Sin duda, el lamentable deceso ocurrido el día 27 de agosto de la niña indígena originaria de Chiapas, identificada con el nombre de Imelda, quien bailaba en los semáforos de la glorieta de La Luna en la capital del Estado de Morelos para obtener unas cuantas monedas, al ser atropellada por una camioneta de paquetería, ha visualizado nuevamente la precariedad en la que siguen viviendo nuestros indígenas aun en tiempos de la Cuarta Transformación. Y no es que se trate de un suceso aislado en nuestra sociedad mexicana, sino que es una muestra más del olvido que se ha tenido por parte de las autoridades en general sobre este sector de la población.
La pequeña Imelda señalan que fue abandonada por su madre, por lo que quedó a cargo de su tía, también mujer indígena, que no habla español, y que bailaban juntas para poder subsistir en esta sociedad que los ha invisibilizado. Y en este sentido, observamos que no solo fue Imelda víctima de este suceso triste, sino además su tía, que de acuerdo a la normatividad, tendría responsabilidad por el cuidado de la menor; no obstante, se debe atender el contexto de su situación a pesar de que la ley sea exegética.

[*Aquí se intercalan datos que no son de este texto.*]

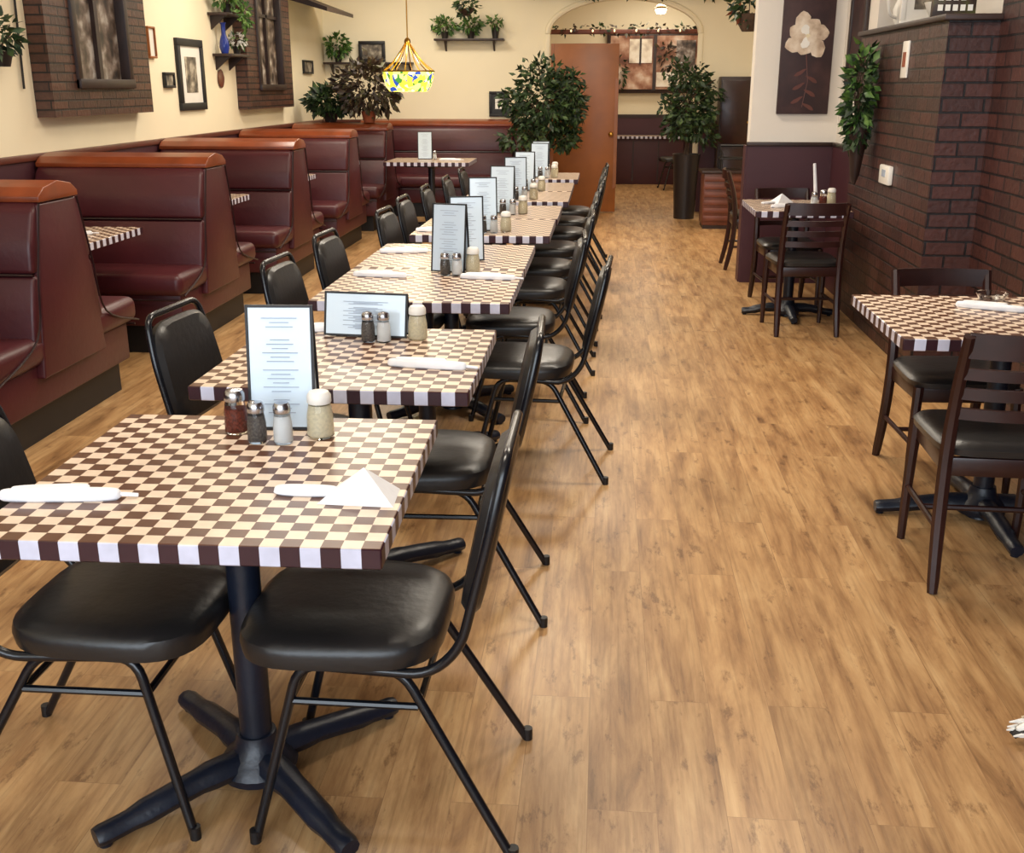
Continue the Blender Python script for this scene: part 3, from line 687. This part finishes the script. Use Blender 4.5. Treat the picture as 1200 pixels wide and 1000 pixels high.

La muerte de Imelda debería —más bien— tiene que ser un parteaguas; esperando que no sea, como suele ocurrir en el país, un caso más que engrose la lista de tragedias que se archivan en el olvido colectivo.
Es importante recalcar que no debemos hablar solo de un accidente vial y que se busque responsables mediáticos, sino de uno de los retratos más deplorables de un Estado que, pese a las reformas constitucionales en materia de derechos humanos —la de 2011 en particular— continúa fallando en su deber fundamental: promover, respetar, proteger y garantizar los derechos humanos de todas las personas, bajo los principios de universalidad, interdependencia, indivisibilidad y progresividad. Las autoridades han quedado a deber en ello, pues al parecer quieren aplicar lo que dijo en su momento Salinas de Gortari respecto a la problemática indígena en Chiapas: “ni los veo, ni los oigo”.
El artículo 1º constitucional es claro: el Estado debe prevenir, investigar, sancionar y reparar violaciones a los derechos humanos. Sin embargo, las autoridades solo reaccionan cuando la tragedia ya se consumó, cuando el cuerpo inocente yace en el asfalto, cuando los medios amplifican la indignación. La realidad es que la omisión es la regla: los personajes que encarnan las instituciones en todos sus niveles ven la cruda realidad, pero se hacen los ciegos frente a la pobreza que obliga a cientos de familias indígenas a sobrevivir en las calles, convertidas en sombras invisibles para la mayoría y que solo son enaltecidos como pueblos indígenas para discursos políticos.
El caso de Imelda no es aislado. Es apenas un símbolo de una deuda histórica consistente en la marginación estructural hacia los pueblos originarios. Y mientras los discursos oficiales se llenan de referencias a la "Cuarta Transformación" y a la “reivindicación de las raíces indígenas”, la realidad en las calles exclama otra cosa: niños trabajando en semáforos, mujeres que no hablan español sometidas a la mendicidad, y comunidades enteras atrapadas en la desigualdad y, en muchos casos, en el cacicazgo. Claro, esto no es una realidad que haya nacido netamente con el partido actual en el poder, es una situación que es histórica.
La cuestión es: ¿cuántas “Imeldas” más tendrán que morir para que las autoridades cumplan con la obligación que la Constitución ya les impone desde hace más de una década? No es caridad lo que se exige, sino justicia; no es dádiva, sino el ejercicio de derechos. Si sabían los políticos que no podrían con el paquete, ¿para qué realizar reformas constitucionales que se volverían en armas de dos filos?
La omisión oficial es tan grave como la acción violenta, porque mata en silencio, hora tras hora, día tras día, semana tras semana, en cada esquina donde un niño indígena extiende la mano para pedir unas monedas. Imelda no murió solo por un atropellamiento; pereció, sobre todo, por el olvido sistemático de un país que prefiere voltear la mirada. Y ahora salen muchas instancias de gobierno a pretender realizar acciones para que no se repita algo así; no obstante, están superadas por la realidad: es querer resolver mucho y nada con carencias presupuestales y de personal, y más ahora con la directriz de la “austeridad republicana”. En Defensoría Pública Estatal estaban buscando un traductor para la tía de Imelda, cuando ya deberían haber atendido esas posibilidades desde antaño. Por lo tanto, no podemos hablar de una verdadera democracia existiendo muchas “Imeldas”, porque la democracia no es un tema de solo salir a votar, sino un modo de vida donde haya las oportunidades para todos y lograr lo que nos dijo Aristóteles como fin último del hombre: la felicidad.